"The Morning Call Inc., Copyright 2002"
Date: FRIDAY, November 17, 1989
3 STROUDSBURG SITES DAMAGED BY WINDS
by SEAN CONNOLLY, The Morning Call
It was either a small tornado or a large wind, but whatever it was, it did some damage yesterday morning in Stroudsburg - at a retirement village, a scrap yard and a cemetery.
At LaBar Village, a retirement complex in south Stroudsburg, the storm didn't damage any buildings or cause any injuries. But it uprooted trees and destroyed a nature trail.
''It's gone. It's totally ruined,'' LaBar Village owner Sue Wilson said. ''With all those trees down there, it will be terribly difficult to get it cleared.''
The storm then blew into neighboring Katz Scrap Yard, where it tore a roof and door off a garage and sprayed trees with scrap metal.
''I think it was . . . I think it was a tornado,'' Sid Katz said. ''We stood up here - the whole crew got scared. The building shook.''
Katz said several pieces of metal went sailing across Interstate 80, landing in the Stroudsburg Cemetery. No cars on I-80 were reported hit by the debris.
Walt LaBar, a gravedigger at Stroudsburg Cemetery, said he was marking graves for the winter when he saw a storm blowing in from Bartonsville. Suddenly, LaBar said, the rain and wind became so intense that he sought shelter in his truck.

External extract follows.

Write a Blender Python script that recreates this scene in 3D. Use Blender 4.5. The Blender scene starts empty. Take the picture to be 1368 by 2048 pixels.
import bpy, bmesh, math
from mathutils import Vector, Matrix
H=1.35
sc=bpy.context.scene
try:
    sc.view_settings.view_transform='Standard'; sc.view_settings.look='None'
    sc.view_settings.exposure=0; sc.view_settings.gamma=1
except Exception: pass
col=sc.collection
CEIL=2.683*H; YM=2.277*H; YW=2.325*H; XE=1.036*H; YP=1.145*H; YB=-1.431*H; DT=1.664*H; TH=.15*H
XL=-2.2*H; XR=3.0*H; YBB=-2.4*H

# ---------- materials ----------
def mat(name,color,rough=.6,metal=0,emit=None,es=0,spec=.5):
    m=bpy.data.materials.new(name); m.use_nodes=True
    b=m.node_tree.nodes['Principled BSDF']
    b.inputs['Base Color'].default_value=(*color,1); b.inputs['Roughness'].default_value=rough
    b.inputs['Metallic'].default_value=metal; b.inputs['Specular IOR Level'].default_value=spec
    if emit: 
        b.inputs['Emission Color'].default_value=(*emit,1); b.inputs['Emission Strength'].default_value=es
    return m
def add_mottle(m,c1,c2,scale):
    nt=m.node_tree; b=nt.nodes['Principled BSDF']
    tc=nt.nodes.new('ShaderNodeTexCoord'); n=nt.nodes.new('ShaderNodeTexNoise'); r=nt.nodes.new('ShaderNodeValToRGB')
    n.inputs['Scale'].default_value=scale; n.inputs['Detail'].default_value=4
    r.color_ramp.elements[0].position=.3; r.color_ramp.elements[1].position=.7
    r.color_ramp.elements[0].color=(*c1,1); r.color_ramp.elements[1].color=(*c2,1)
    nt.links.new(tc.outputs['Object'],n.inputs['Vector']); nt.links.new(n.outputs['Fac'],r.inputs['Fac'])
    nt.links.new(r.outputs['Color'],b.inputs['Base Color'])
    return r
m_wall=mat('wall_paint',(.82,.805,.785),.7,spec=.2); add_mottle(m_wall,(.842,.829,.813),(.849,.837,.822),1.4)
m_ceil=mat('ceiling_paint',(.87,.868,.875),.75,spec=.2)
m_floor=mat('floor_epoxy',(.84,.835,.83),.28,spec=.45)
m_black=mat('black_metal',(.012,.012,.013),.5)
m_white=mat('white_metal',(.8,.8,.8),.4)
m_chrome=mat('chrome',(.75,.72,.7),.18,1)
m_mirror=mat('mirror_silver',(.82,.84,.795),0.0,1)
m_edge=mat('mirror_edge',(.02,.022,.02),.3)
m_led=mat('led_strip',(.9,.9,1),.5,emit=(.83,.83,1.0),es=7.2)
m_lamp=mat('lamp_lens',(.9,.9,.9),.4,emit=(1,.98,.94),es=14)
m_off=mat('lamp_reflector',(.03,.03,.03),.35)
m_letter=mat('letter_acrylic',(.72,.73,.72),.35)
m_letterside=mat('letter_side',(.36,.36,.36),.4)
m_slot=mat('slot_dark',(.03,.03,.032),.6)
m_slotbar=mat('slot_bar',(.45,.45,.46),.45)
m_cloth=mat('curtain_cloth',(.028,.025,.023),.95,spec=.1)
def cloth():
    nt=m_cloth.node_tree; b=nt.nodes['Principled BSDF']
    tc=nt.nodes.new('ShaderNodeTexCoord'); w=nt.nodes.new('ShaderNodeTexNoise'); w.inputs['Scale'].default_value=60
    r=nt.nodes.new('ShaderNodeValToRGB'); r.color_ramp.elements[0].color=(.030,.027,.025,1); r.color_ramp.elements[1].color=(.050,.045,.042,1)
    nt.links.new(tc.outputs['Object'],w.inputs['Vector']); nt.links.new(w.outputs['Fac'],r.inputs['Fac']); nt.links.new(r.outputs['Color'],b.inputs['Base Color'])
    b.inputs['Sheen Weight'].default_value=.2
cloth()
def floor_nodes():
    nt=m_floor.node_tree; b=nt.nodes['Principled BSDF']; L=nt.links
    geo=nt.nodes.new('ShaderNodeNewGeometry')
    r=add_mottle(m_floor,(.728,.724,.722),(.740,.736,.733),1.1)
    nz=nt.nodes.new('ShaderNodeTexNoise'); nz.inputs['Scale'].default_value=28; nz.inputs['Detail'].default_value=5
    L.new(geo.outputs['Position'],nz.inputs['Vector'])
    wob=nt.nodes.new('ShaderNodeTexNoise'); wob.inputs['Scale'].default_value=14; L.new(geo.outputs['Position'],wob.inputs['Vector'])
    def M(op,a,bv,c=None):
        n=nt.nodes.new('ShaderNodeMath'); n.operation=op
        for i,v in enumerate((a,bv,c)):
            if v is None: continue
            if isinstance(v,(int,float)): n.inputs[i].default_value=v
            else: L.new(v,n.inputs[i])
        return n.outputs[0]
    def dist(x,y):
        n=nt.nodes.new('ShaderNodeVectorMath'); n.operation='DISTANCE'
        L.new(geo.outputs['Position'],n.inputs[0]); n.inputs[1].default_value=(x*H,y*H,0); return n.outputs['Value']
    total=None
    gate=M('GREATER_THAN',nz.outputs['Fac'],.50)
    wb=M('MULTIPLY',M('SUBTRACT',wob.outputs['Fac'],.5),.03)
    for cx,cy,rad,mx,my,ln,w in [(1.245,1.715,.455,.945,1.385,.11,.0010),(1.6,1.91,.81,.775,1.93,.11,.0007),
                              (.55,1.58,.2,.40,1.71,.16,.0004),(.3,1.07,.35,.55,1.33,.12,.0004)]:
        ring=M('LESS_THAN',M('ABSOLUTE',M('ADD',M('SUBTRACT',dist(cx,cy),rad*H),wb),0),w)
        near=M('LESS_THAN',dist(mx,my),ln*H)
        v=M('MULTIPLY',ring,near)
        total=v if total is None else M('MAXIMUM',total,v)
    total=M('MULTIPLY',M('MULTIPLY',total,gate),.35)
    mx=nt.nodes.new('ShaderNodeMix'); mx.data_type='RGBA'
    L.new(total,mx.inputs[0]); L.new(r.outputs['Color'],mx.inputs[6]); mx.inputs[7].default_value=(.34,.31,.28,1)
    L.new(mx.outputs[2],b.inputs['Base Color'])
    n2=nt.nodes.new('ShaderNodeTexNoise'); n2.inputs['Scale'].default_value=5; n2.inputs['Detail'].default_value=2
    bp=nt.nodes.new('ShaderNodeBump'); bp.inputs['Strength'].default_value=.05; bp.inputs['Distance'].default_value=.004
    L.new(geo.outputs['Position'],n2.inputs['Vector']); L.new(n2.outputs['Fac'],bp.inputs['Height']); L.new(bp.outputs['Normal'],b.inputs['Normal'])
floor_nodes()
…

LaBar said two co-workers were setting up a tent for a burial when the storm hit, collapsing the tent. He said both men were trapped under the tent for several moments in the gusts before they were able to run to the truck.
The storm knocked over about 20 tombstones, LaBar said.
''We thought for sure it was going to upset our pickup truck,'' he said. ''It's a terrifying thing to be in it.''
Was it a tornado or not?
Marv Stuart, Monroe County emergency management director, said he didn't know: ''I'm not a person who could classify anything as a tornado.''
Stuart said, however, that the atmosphere was right for a tornado or what are known as spinoff tornadoes. But Stuart said people are quick to call a wind a tornado when damage is caused.
So, was it a tornado?
Charles Giannetta of the National Weather Service in Allentown doesn't know, either: ''We would have to send someone out to observe the damage.''
Giannetta said no one has requested that an inspector be sent to Stroudsburg to determine whether it was a tornado or not.
Giannetta said an inspector would look at the damage and determine whether the destruction followed a straight or twisting path. Tornadoes tend to twist trees and objects in their path around.
''If you have a tornado, things are twisted in 360 degrees,'' he said.